Le Ping Tai Rong naviguait donc avec des cartes électroniques – il n’y aucune carte papier à bord. Ce soir là, la météo est bonne, le risque de collision avec un autre bateau quasi-nul, l’officier de quart ne fait donc que maintenir le cap fixé quelques heures plus tôt. Droit vers le sud-est à une allure de huit nœuds ce qui ne semble poser aucun problème d’après l’écran de 17 pouces de la carte électronique, alors réglé « à très petite échelle ». « Sur la carte électronique apparaissait toujours Tahiti dont il se trouvait pourtant à 370 milles », écrit le BEA qui relève qu’à l’échelle utilisée, un millimètre représente 6 kilomètres. Impossible, donc, de distinguer une petite bande de terre comme celle d’un atoll, qui n’était peut-être aussi mal référencée du fait de données cartographiques incomplètes fournis par l’armateur. La douce nuit de l’équipe de quart – et du reste de l’équipage – prend une autre tournure à 2 heures 30, quand le navire s’immobilise dans un fracas de métal et de corail : le Ping Tai Rong s’est échoué sur le récif d’Anuanurunga.

Aucune communication avec l’armateur

Pourquoi l’officier de quart n’a pas zoomé sur la carte pour vérifier le positionnement des atolls inhabités, nombreux dans la zone ? Pourquoi le pilotage automatique ne prévoit aucune alarme pour ce genre de trajectoire de collision ? Le BEAmer ne se met pas dans la peau des marins du bord, mais rappelle opportunément que la Chine n’a pas signé toutes les conventions internationales en matière de formation maritime. La « barrière de la langue » a aussi pu jouer – « le capitaine ne lisant ni le Français ni l’Anglais, il est peu probable qu’il ait eu conscience de ses obligations réglementaires » – de même que la fatigue.  » Si rien ne permet de faire un lien, pour cet accident, entre la durée d’embarquement des marins et leurs prises de décisions, il est toutefois à noter qu’ils sont tous embarqués depuis trois mois, ce qui peut avoir des conséquences sur le mental des marins et leur aptitude à maintenir leur niveau de vigilance, en particulier lors de la pandémie avec toutes les inquiétudes que celle-ci pouvait susciter vis-à-vis des proches en particulier », écrivent les experts.

L’autre problème qu’il y a eu à bord, c’est la communication.

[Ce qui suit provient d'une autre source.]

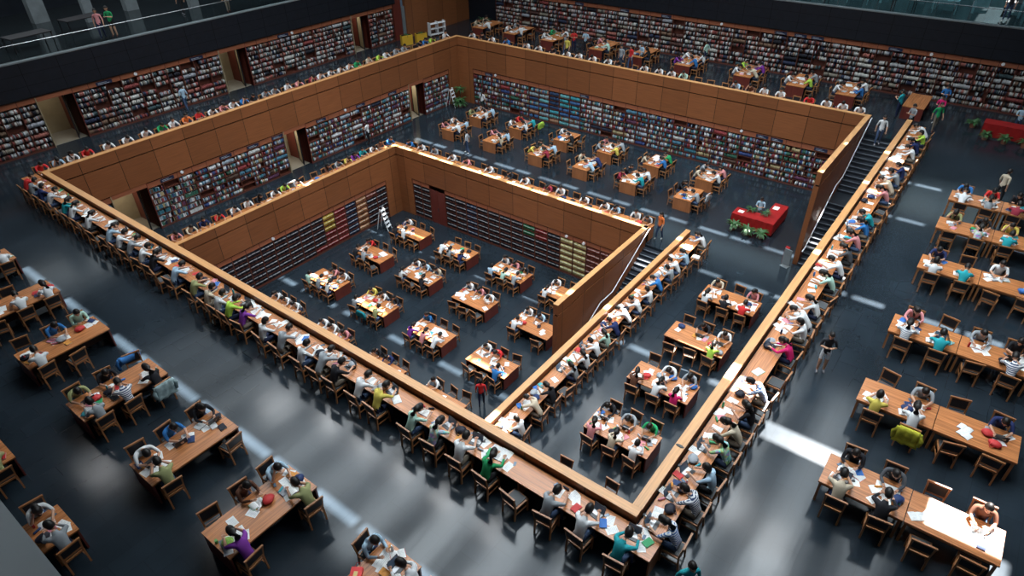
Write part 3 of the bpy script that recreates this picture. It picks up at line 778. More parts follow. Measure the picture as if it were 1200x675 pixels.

Au sein de l’équipage, d’abord avec une organisation rigide qui empêchait la prise d’initiative et les doubles contrôles. « Le capitaine trace la route et ne demande pas à un des officiers de vérifier qu’il n’y a pas de danger secteur par secteur », précise le BEA. Communication avec la compagnie aussi : un navire de cette taille est normalement en contact régulier avec son armateur et dans le cas du Ping Tai Rong 49, la panne de radar n’avait pas été signalée. En tout cas officiellement : « Il semble particulièrement surprenant que, pour un navire de cette taille dans une compagnie, aussi structurée que la Ping Tai Rong, le radar puisse être non fonctionnel pendant un temps si long sans que la compagnie en ait connaissance », écrit le bureau d’enquête. Le rapport recommande, en conclusion, du changement sur l’organisation de la compagnie, qui rassemble une des plus importantes flottes chinoises dans le secteur de la pêche hauturière, sur la qualification des officiers mais aussi sur la traduction des documents de bord en chinois : certains étaient en anglais, langue que personne, à bord du Ping tai rong 49, ne savait lire.